De León said he is eager to lead more archaeological expeditions and build a research station along the Arizona border. And “I can pay off my student loans!” he laughed. Nashashibi wants to grow an endowment to further his group’s work; he also hopes, for the first time, to join the Hajj, an annual Islamic pilgrimage to Mecca in Saudi Arabia.

As for Jiménez Moreta, she said she has been too focused on the lives of others — and the uncertainty surrounding the fate of young immigrants brought to the United States illegally by their parents, now that the Obama-era Deferred Action for Childhood Arrivals program is in jeopardy — to think much about how the grant might change her own.

But “I have a vision,” she said, “of building a generation of young people of color, immigrants and others who are working to transform communities at the local level and the national level, to work for justice and the pursuit of happiness,” she said. “I know that this award will support me in this vision.”

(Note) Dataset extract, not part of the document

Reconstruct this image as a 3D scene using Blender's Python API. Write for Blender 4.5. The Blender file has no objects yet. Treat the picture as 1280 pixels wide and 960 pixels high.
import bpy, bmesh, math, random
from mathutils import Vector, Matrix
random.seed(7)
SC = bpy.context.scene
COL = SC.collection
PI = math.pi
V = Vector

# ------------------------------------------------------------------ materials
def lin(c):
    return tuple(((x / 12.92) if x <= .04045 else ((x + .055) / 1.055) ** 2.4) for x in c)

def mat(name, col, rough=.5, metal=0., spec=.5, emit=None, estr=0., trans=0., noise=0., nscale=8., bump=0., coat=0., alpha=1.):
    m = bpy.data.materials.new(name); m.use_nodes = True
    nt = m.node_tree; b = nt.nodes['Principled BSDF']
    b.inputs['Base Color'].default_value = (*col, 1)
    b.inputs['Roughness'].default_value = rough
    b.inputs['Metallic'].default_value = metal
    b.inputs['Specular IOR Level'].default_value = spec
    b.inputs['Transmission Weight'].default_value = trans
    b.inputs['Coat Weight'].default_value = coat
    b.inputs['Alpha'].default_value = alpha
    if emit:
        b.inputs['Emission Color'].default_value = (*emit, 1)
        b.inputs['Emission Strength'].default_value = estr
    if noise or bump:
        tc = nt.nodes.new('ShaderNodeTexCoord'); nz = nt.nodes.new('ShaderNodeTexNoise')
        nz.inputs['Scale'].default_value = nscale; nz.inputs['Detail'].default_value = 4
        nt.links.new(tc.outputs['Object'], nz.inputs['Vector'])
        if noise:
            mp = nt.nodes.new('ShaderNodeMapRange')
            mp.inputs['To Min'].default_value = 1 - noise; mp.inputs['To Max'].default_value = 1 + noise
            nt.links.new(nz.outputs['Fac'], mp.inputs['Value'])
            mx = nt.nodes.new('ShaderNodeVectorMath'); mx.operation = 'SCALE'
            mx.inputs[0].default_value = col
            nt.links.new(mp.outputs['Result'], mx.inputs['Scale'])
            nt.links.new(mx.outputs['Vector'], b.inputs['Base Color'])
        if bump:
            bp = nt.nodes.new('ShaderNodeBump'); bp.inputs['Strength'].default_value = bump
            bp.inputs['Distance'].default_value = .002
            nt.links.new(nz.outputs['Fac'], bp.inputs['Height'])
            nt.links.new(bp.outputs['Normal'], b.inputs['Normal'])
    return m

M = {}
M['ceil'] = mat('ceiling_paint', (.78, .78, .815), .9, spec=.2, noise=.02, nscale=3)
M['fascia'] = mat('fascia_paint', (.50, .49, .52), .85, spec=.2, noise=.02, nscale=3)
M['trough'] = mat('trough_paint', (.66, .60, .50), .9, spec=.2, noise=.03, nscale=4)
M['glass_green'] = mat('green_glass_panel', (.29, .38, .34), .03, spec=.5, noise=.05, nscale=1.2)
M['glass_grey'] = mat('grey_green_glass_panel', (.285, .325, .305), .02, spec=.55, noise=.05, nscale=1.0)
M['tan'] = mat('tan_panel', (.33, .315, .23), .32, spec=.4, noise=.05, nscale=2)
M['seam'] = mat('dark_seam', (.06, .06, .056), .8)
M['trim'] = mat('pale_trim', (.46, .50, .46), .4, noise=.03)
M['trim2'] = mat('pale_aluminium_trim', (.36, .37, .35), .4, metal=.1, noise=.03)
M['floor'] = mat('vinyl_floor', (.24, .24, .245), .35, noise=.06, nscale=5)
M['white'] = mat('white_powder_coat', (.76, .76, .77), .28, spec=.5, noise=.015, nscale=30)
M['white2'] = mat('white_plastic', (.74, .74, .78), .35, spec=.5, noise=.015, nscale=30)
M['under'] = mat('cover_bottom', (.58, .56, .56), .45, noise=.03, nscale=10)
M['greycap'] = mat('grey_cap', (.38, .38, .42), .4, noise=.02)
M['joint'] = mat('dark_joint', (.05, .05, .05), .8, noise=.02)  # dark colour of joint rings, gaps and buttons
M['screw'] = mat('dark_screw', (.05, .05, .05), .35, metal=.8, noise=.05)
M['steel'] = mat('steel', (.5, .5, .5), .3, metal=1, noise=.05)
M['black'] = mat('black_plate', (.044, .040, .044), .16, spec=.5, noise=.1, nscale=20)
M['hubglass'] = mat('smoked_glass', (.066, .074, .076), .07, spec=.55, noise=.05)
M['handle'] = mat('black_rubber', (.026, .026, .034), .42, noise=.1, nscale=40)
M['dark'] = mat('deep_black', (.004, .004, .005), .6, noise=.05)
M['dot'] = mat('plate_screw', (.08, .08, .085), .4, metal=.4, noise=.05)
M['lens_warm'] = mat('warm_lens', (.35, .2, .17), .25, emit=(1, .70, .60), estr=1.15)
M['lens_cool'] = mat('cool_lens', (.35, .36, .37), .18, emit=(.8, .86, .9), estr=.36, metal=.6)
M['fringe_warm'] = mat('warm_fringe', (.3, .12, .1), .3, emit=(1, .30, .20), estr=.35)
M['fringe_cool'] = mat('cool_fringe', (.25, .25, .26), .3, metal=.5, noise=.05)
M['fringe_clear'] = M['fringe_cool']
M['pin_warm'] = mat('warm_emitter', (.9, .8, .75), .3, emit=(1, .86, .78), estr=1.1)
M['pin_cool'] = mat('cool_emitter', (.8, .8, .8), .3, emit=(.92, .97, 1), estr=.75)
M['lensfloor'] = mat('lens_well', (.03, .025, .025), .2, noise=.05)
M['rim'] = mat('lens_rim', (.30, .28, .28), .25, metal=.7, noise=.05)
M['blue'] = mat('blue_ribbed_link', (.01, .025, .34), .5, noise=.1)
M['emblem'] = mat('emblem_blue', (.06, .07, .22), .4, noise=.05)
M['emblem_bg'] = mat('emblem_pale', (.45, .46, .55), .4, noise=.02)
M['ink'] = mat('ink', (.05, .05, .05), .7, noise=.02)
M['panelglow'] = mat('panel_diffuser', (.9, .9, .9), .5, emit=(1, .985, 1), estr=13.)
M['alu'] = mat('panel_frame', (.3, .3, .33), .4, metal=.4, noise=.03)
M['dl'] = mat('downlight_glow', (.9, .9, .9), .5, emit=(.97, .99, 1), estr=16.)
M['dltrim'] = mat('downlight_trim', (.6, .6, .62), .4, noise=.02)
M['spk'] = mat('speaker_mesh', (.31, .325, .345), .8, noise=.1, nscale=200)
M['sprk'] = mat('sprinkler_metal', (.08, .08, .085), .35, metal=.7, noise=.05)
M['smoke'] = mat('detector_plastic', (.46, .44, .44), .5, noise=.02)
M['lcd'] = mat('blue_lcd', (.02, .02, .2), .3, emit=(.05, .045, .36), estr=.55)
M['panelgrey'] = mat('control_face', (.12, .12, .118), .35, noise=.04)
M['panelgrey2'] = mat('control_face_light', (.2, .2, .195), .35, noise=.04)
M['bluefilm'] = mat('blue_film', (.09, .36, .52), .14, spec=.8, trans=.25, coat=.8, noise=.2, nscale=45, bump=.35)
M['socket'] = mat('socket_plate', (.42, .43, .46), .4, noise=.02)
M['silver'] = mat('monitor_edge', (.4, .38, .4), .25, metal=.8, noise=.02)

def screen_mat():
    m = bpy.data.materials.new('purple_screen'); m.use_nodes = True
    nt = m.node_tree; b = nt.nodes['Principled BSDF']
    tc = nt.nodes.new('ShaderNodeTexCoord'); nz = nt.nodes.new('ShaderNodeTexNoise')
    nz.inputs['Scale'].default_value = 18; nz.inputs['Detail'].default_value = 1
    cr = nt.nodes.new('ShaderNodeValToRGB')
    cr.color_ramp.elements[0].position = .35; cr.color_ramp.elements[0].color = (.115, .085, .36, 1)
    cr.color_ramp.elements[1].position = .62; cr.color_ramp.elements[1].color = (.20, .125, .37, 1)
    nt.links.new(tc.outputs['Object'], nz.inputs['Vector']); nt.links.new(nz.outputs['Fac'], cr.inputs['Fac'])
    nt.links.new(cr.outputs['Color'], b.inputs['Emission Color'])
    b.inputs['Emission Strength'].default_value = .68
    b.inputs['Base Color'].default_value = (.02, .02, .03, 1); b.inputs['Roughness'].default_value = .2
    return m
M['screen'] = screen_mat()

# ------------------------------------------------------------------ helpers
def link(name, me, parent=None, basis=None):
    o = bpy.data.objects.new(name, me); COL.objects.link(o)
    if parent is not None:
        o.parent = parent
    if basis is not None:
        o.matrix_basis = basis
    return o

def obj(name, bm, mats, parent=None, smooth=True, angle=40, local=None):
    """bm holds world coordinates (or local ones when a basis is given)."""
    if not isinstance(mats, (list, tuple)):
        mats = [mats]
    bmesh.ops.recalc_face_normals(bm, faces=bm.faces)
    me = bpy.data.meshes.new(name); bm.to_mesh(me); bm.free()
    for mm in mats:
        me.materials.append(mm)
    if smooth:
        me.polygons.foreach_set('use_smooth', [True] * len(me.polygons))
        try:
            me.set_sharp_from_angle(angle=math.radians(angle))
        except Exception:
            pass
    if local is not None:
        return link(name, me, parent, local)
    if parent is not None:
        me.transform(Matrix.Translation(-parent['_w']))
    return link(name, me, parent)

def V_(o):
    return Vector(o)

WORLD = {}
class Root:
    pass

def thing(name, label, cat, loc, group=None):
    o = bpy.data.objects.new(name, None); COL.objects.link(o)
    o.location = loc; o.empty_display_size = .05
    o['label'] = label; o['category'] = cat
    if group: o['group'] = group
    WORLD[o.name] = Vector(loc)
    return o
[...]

Other winners of the 2017 MacArthur Fellowship:

●Njideka Akunyili Crosby, 34, a painter from Los Angeles.

●Regina Barzilay, 46, a computer scientist at the Massachusetts Institute of Technology.

●Dawoud Bey, 63, a photographer and educator at Columbia College in Chicago.

●Emmanuel Candès, 47, a mathematician and statistician at Stanford University.

●Nikole Hannah-Jones, 41, a journalist with the New York Times Magazine.

●Taylor Mac, 44, a theater artist from New York.

●Kate Orff, 45, a landscape architect and associate professor at Columbia University.

●Trevor Paglen, 43, an artist and geographer working in Berlin.

●Betsy Levy Paluck, 39, a psychologist at Princeton University.

●Derek Peterson, 46, a historian at the University of Michigan at Ann Arbor.

●Damon Rich, 42, a designer and urban planner in Newark.

●Stefan Savage, 48, a computer scientist at the University of California at San Diego.

●Yuval Sharon, 37, an opera director and producer in Los Angeles.

●Tyshawn Sorey, 37, a composer and musician at Wesleyan University.

●Gabriel Victora, 40, an immunologist at Rockefeller University.